• _WHAT NEEDS TO BE DONE_
Records follow. Select each line holding "script".

• _SOURCE RECORDS_

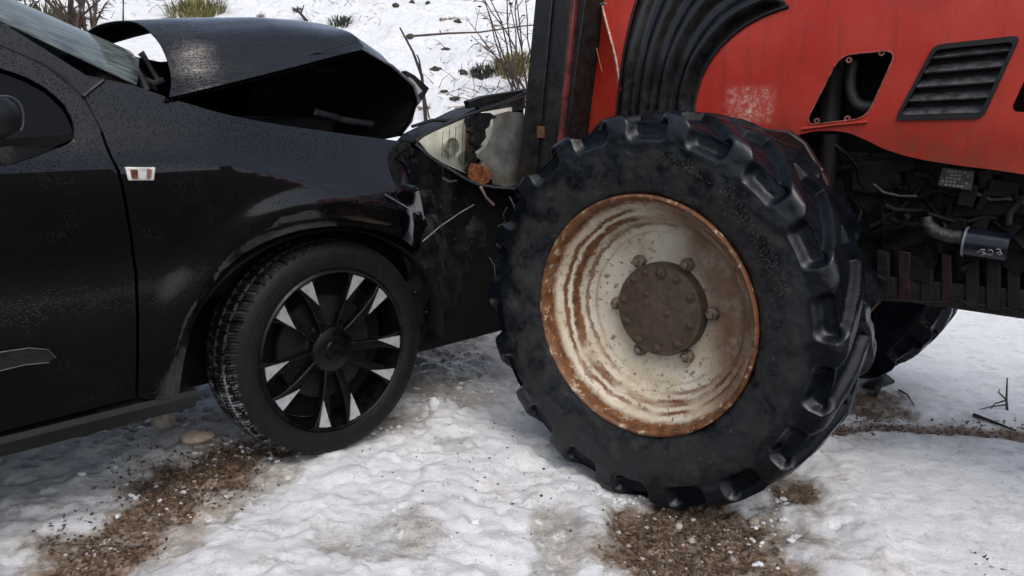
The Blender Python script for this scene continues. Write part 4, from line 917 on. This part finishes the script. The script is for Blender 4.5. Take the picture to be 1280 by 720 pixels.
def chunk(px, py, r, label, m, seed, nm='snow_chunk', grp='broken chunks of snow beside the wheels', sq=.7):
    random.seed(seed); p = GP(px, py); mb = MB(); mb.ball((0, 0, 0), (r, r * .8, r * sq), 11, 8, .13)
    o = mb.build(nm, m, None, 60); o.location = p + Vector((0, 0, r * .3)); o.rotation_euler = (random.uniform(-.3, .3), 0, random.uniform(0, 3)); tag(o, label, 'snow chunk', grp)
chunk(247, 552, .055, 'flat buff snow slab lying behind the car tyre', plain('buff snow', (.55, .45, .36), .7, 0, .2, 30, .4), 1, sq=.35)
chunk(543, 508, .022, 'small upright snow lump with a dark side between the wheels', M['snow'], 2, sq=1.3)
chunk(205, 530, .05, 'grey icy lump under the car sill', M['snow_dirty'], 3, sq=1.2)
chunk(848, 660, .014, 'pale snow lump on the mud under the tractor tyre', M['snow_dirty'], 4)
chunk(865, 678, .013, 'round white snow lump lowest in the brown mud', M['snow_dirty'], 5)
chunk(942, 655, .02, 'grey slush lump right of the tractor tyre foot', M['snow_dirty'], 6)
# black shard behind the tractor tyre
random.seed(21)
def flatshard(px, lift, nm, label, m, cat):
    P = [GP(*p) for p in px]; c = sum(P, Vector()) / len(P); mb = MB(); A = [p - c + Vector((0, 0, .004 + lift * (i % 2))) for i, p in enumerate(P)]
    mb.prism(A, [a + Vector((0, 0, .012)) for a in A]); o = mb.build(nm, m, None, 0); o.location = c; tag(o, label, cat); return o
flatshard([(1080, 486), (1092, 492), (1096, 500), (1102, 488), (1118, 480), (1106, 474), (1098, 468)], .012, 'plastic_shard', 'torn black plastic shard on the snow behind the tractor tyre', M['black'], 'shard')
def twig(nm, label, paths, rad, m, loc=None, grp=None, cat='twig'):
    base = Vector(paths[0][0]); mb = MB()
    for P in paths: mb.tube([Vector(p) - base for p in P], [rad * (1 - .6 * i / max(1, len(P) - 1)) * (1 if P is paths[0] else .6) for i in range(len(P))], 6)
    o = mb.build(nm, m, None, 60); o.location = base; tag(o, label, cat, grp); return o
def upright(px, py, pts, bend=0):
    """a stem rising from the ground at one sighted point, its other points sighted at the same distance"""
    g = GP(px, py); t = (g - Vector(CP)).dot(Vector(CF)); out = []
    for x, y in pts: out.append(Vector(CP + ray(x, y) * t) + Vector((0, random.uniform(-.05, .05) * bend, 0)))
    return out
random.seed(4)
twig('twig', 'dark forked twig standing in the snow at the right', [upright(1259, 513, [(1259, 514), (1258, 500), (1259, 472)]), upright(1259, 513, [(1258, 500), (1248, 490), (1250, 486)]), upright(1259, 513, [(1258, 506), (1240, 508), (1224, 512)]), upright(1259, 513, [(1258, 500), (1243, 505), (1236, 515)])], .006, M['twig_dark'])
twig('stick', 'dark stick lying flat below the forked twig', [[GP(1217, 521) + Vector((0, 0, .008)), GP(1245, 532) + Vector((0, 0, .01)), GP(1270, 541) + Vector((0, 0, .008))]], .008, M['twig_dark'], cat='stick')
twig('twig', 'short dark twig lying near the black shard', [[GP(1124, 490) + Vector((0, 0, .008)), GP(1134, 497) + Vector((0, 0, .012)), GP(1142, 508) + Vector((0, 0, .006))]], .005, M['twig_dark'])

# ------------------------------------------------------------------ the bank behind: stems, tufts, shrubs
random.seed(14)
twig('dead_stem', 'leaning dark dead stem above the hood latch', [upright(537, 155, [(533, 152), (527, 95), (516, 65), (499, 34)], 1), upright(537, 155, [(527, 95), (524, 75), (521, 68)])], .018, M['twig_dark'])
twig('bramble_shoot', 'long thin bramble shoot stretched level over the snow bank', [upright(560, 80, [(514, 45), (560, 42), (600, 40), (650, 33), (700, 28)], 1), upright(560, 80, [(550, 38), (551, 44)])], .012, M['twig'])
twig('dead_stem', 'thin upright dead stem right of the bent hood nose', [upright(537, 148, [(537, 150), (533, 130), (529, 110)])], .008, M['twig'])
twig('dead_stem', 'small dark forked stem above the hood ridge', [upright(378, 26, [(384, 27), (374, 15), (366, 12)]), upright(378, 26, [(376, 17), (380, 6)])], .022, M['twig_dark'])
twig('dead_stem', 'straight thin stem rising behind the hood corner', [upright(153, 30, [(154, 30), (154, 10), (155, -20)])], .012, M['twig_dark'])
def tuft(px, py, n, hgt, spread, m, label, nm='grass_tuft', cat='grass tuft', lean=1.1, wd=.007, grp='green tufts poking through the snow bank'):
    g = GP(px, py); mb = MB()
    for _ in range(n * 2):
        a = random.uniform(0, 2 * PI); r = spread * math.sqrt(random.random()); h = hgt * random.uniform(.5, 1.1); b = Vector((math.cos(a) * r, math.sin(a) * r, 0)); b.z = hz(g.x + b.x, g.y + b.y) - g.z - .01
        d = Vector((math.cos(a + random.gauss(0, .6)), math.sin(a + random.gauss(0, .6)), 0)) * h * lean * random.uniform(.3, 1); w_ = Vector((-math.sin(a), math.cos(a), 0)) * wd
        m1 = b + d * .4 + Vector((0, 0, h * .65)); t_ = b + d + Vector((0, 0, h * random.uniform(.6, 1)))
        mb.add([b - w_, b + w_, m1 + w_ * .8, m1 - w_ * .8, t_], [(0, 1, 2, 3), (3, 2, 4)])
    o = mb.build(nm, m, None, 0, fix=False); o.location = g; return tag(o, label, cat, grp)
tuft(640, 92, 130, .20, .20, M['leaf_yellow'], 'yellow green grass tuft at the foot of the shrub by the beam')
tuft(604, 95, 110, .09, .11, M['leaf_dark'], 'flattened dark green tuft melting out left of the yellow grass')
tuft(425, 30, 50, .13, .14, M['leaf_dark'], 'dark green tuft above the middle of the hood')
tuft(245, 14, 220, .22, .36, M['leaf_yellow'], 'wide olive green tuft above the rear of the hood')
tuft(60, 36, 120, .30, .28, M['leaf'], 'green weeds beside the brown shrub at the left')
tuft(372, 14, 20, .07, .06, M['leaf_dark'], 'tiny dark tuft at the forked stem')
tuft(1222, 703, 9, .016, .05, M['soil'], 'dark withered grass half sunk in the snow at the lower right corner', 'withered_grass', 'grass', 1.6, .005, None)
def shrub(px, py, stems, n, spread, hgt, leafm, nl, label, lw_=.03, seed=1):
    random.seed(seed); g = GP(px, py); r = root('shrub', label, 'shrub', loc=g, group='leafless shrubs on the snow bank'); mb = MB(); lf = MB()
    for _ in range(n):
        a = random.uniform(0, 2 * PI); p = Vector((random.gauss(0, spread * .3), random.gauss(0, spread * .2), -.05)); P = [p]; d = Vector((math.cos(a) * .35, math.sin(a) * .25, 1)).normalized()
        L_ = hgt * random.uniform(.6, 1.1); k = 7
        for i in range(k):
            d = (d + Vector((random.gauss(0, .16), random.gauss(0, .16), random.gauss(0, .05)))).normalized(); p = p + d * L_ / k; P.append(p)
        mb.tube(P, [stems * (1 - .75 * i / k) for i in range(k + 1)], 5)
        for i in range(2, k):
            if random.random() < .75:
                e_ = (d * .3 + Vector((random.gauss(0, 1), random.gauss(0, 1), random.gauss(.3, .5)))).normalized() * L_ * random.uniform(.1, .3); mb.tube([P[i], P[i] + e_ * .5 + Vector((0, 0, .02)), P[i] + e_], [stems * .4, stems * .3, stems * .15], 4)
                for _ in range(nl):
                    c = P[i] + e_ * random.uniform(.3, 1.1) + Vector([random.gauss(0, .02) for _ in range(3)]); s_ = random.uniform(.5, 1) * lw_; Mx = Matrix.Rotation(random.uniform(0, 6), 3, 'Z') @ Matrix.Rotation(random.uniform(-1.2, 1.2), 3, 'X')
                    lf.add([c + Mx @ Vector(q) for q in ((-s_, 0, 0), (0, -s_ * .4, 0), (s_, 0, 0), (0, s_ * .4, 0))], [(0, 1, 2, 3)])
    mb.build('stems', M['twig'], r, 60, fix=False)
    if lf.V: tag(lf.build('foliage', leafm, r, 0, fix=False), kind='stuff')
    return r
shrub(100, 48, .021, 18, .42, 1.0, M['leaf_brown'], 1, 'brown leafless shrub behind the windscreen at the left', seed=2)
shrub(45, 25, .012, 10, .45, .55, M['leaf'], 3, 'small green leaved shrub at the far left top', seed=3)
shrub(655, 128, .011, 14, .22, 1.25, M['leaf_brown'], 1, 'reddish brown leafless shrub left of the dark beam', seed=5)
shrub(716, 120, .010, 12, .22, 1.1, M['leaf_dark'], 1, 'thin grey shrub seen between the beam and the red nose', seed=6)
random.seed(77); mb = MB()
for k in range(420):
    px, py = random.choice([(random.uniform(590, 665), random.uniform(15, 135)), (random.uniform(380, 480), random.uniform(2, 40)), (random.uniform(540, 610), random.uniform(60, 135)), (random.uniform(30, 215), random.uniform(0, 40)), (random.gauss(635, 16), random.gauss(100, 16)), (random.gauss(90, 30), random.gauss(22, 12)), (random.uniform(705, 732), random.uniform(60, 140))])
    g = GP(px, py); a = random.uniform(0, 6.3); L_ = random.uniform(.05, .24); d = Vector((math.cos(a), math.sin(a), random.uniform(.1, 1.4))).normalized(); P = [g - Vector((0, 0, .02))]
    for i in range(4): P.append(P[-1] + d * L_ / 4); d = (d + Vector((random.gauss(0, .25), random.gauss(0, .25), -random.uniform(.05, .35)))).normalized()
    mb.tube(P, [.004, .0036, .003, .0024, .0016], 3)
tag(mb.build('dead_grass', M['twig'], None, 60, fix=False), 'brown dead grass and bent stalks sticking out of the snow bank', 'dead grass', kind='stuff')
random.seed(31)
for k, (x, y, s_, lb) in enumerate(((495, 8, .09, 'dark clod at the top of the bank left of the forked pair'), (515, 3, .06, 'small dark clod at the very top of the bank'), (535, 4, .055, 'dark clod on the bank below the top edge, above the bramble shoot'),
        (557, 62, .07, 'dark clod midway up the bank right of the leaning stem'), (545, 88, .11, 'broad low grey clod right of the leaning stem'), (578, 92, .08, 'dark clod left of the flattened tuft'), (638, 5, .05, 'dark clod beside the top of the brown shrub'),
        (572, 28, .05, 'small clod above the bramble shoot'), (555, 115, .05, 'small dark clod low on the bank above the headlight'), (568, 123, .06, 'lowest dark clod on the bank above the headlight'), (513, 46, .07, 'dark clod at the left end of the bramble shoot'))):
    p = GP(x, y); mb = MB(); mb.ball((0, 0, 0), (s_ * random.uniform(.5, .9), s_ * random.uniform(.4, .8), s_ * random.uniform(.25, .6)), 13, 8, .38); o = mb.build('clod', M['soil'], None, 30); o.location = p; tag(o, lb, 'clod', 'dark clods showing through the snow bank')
---
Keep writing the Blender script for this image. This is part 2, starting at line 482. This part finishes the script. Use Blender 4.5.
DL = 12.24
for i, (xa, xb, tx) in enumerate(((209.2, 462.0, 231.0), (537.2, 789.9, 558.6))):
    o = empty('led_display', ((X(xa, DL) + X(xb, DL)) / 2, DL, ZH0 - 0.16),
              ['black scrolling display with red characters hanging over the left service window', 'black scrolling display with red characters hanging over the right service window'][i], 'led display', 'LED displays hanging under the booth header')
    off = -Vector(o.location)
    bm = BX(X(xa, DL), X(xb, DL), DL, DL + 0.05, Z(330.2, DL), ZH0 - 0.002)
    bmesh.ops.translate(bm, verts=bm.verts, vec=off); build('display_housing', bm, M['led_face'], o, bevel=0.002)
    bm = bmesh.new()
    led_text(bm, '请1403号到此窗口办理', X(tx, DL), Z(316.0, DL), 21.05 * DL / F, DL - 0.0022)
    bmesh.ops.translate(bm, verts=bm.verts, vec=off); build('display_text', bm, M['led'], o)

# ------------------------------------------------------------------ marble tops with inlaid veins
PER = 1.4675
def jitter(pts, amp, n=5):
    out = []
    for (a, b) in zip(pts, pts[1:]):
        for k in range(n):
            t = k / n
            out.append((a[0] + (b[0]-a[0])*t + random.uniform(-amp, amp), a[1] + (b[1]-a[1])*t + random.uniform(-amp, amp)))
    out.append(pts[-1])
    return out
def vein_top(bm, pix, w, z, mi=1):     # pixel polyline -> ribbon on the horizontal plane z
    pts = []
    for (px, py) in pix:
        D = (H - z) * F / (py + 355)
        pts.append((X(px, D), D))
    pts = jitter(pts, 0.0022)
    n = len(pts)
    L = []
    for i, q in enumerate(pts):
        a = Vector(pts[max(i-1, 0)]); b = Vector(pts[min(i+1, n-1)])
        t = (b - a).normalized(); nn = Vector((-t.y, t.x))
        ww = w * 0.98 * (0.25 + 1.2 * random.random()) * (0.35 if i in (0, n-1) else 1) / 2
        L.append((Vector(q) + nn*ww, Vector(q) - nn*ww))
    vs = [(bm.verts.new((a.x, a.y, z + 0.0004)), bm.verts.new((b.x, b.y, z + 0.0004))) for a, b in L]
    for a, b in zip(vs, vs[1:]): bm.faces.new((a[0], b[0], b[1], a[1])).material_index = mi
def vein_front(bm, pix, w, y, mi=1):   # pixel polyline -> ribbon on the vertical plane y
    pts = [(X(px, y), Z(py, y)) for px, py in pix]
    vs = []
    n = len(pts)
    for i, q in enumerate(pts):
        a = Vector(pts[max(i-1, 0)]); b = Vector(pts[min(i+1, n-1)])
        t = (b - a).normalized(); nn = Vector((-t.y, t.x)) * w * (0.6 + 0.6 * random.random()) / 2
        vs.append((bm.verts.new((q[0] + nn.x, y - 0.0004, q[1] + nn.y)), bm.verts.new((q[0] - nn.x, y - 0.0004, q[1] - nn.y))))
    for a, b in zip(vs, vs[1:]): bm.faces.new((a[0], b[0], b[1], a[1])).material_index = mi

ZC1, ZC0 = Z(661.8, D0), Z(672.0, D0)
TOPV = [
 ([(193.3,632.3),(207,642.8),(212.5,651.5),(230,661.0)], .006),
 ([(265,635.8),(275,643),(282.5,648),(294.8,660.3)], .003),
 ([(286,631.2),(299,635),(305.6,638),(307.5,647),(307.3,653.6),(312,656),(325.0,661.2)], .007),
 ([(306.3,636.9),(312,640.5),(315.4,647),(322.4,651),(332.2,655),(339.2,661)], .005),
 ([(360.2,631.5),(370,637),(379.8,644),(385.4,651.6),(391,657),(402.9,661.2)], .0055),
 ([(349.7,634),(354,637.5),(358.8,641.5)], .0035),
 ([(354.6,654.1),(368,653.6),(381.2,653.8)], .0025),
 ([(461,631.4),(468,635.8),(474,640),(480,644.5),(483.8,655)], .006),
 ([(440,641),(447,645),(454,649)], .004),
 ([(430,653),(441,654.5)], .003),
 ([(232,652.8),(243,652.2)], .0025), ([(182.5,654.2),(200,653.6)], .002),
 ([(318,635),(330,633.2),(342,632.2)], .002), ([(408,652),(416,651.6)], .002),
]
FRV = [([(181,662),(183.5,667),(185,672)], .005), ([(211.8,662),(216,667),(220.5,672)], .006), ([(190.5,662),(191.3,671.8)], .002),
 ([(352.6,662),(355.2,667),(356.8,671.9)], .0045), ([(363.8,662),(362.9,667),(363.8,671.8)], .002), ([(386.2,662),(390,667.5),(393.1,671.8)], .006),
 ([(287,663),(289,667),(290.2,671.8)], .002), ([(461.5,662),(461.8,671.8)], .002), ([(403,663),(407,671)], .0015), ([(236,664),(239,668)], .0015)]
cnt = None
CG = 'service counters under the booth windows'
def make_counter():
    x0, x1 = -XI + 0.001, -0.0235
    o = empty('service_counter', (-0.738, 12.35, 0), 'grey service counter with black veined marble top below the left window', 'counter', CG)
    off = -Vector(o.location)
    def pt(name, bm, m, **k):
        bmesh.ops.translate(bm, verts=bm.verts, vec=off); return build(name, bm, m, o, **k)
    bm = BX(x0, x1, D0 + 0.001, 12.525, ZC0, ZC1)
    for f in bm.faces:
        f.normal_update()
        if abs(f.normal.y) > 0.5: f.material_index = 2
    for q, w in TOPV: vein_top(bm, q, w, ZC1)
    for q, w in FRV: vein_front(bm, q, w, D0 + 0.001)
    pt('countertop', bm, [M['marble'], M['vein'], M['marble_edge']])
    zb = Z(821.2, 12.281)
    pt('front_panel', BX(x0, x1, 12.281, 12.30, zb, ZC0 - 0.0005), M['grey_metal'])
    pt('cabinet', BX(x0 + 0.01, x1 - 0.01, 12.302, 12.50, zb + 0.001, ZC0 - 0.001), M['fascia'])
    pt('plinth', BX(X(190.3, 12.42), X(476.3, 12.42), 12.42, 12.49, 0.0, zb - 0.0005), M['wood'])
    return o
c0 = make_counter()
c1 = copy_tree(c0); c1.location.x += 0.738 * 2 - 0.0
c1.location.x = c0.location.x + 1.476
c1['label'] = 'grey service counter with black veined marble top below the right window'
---
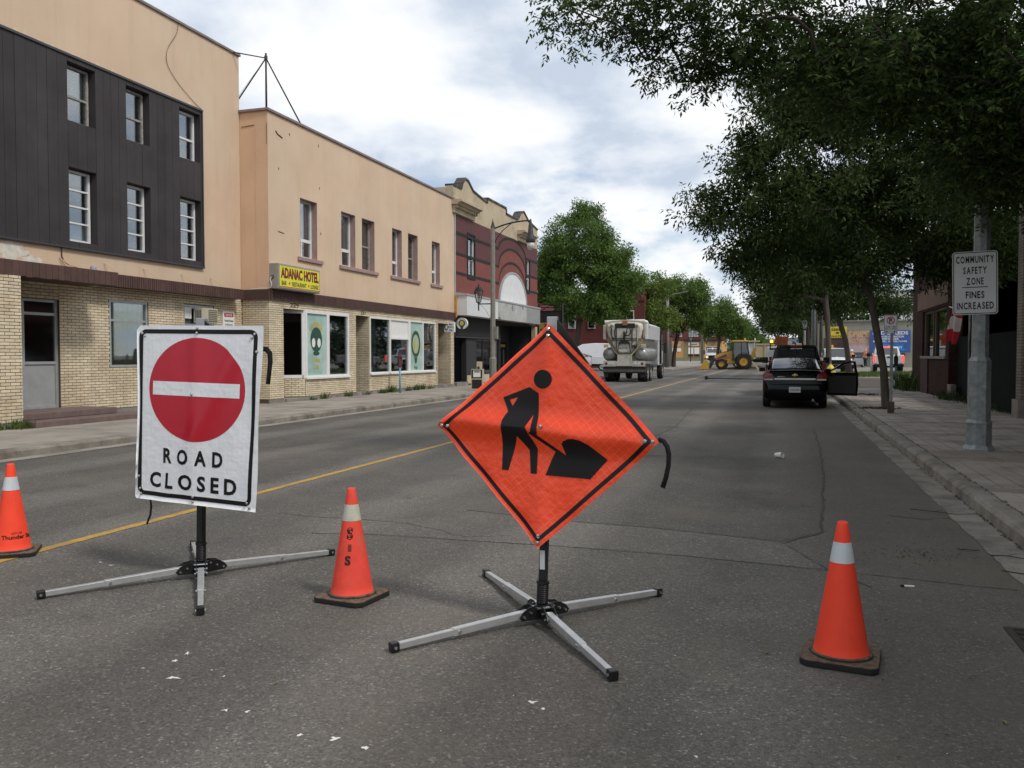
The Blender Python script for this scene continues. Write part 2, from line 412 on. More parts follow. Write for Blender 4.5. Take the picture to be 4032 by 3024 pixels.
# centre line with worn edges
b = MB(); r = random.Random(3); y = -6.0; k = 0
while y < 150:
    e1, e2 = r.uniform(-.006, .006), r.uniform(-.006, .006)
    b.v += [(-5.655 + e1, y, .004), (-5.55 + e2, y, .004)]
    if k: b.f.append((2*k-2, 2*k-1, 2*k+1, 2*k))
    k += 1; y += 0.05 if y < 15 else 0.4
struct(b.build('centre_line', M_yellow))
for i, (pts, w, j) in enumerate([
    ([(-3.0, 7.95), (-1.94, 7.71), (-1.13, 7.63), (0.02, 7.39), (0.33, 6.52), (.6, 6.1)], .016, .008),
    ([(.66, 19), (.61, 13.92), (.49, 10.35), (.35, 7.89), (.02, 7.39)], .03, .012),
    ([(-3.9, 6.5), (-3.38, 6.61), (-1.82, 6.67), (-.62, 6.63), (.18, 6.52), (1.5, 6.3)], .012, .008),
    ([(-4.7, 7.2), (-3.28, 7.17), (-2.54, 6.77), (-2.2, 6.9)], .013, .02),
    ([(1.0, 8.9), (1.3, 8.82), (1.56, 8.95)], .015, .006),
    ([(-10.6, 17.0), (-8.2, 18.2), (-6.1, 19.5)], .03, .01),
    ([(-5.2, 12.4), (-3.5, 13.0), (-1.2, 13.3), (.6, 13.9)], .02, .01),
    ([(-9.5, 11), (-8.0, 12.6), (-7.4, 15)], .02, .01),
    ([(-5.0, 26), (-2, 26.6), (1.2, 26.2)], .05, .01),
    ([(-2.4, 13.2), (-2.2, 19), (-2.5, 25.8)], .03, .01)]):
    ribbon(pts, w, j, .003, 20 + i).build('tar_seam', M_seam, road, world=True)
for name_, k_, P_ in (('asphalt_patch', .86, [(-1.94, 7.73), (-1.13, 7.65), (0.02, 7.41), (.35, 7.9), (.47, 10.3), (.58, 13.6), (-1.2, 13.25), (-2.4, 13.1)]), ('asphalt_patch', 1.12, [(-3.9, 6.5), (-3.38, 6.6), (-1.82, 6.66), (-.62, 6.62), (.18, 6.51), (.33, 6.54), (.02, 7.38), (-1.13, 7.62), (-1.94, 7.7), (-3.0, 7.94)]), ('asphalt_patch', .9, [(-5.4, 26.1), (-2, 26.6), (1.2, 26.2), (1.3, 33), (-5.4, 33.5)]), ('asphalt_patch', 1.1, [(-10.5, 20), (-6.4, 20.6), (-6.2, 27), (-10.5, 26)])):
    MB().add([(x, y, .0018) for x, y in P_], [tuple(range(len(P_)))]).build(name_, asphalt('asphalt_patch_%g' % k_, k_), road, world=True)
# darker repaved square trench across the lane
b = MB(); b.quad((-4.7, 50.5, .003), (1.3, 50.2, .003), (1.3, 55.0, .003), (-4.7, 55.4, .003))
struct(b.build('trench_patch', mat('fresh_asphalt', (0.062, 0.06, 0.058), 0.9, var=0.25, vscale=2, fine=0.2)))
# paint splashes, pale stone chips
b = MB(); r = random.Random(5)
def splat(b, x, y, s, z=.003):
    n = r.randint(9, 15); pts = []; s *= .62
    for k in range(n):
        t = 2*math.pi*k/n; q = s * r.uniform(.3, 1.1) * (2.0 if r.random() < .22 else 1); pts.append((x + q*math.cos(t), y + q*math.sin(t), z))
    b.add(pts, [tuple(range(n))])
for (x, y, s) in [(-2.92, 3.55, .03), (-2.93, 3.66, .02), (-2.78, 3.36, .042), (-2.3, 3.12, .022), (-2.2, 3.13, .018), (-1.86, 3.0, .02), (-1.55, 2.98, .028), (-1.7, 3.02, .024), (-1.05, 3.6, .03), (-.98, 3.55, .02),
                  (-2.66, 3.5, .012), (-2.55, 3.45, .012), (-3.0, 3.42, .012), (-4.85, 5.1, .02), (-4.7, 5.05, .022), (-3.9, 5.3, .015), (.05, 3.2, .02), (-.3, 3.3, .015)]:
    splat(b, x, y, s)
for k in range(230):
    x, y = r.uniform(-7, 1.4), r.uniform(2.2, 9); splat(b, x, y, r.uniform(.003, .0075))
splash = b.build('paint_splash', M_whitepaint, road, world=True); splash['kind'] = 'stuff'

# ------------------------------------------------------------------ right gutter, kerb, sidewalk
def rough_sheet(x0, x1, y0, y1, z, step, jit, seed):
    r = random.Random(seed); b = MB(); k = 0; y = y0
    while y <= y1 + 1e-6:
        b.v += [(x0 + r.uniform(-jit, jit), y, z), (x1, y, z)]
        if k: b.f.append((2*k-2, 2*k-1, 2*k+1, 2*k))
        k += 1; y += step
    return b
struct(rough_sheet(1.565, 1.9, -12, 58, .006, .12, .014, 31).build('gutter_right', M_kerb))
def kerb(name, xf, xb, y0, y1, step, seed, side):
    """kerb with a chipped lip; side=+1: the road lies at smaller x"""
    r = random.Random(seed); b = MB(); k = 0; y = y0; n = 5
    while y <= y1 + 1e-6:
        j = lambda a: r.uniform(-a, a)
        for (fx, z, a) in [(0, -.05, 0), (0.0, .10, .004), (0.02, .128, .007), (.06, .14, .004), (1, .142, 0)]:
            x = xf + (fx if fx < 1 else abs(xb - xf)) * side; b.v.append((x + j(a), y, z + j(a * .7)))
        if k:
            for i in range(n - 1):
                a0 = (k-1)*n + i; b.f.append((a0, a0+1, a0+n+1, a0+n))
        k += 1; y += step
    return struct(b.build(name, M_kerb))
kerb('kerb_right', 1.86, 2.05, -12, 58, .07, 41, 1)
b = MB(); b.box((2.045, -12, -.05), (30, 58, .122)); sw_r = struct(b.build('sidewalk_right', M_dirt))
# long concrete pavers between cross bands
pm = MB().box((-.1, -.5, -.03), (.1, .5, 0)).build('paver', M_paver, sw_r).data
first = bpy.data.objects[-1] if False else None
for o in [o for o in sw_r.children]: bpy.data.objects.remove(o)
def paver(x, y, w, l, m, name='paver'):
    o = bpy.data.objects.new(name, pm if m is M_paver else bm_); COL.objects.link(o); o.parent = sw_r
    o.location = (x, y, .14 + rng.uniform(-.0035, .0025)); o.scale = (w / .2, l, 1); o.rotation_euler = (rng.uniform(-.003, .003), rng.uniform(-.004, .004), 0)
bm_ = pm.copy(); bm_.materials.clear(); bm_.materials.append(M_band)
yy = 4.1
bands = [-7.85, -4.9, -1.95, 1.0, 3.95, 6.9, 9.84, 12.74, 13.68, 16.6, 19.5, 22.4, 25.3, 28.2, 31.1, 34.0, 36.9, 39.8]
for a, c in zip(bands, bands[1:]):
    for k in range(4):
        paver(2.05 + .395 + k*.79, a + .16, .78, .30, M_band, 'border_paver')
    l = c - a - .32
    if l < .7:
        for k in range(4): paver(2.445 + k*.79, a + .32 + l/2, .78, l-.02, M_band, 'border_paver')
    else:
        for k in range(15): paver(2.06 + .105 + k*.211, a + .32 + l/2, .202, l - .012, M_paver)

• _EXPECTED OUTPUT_
The Blender Python script for this scene continues. Write part 4, from line 917 on. This part finishes the script. The script is for Blender 4.5. Take the picture to be 1280 by 720 pixels.
Keep writing the Blender script for this image. This is part 2, starting at line 482. This part finishes the script. Use Blender 4.5.
The Blender Python script for this scene continues. Write part 2, from line 412 on. More parts follow. Write for Blender 4.5. Take the picture to be 4032 by 3024 pixels.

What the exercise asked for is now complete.